BEGIN Source data
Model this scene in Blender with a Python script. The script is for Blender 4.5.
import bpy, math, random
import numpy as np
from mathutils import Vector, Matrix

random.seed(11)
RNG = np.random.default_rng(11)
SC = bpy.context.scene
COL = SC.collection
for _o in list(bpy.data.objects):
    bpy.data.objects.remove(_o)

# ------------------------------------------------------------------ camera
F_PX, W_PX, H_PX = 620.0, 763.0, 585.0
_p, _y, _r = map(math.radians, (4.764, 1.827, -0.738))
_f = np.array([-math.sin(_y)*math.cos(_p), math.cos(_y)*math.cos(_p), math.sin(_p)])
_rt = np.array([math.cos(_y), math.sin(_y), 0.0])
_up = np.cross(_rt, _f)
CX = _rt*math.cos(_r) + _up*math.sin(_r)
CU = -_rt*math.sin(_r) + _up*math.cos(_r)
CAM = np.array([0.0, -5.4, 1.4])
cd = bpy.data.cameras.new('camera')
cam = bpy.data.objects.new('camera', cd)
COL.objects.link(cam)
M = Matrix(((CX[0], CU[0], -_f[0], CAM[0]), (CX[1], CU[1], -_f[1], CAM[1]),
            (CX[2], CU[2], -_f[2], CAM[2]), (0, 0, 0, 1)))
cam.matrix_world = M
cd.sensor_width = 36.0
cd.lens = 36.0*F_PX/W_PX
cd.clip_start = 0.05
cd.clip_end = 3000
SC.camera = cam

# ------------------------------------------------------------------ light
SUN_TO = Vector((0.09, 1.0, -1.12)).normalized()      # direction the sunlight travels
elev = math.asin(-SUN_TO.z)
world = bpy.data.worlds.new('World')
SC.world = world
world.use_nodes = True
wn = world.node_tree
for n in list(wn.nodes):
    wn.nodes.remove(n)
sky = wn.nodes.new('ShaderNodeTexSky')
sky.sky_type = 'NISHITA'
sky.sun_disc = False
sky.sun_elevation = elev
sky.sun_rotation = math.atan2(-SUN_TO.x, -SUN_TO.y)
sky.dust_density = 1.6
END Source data
_Work required_:
What are the exact lines from the beginning of the material through the line containing "SC.camera = cam"? Write out those lines alone.

_Solution for this problem_:
Model this scene in Blender with a Python script. The script is for Blender 4.5.
import bpy, math, random
import numpy as np
from mathutils import Vector, Matrix

random.seed(11)
RNG = np.random.default_rng(11)
SC = bpy.context.scene
COL = SC.collection
for _o in list(bpy.data.objects):
    bpy.data.objects.remove(_o)

# ------------------------------------------------------------------ camera
F_PX, W_PX, H_PX = 620.0, 763.0, 585.0
_p, _y, _r = map(math.radians, (4.764, 1.827, -0.738))
_f = np.array([-math.sin(_y)*math.cos(_p), math.cos(_y)*math.cos(_p), math.sin(_p)])
_rt = np.array([math.cos(_y), math.sin(_y), 0.0])
_up = np.cross(_rt, _f)
CX = _rt*math.cos(_r) + _up*math.sin(_r)
CU = -_rt*math.sin(_r) + _up*math.cos(_r)
CAM = np.array([0.0, -5.4, 1.4])
cd = bpy.data.cameras.new('camera')
cam = bpy.data.objects.new('camera', cd)
COL.objects.link(cam)
M = Matrix(((CX[0], CU[0], -_f[0], CAM[0]), (CX[1], CU[1], -_f[1], CAM[1]),
            (CX[2], CU[2], -_f[2], CAM[2]), (0, 0, 0, 1)))
cam.matrix_world = M
cd.sensor_width = 36.0
cd.lens = 36.0*F_PX/W_PX
cd.clip_start = 0.05
cd.clip_end = 3000
SC.camera = cam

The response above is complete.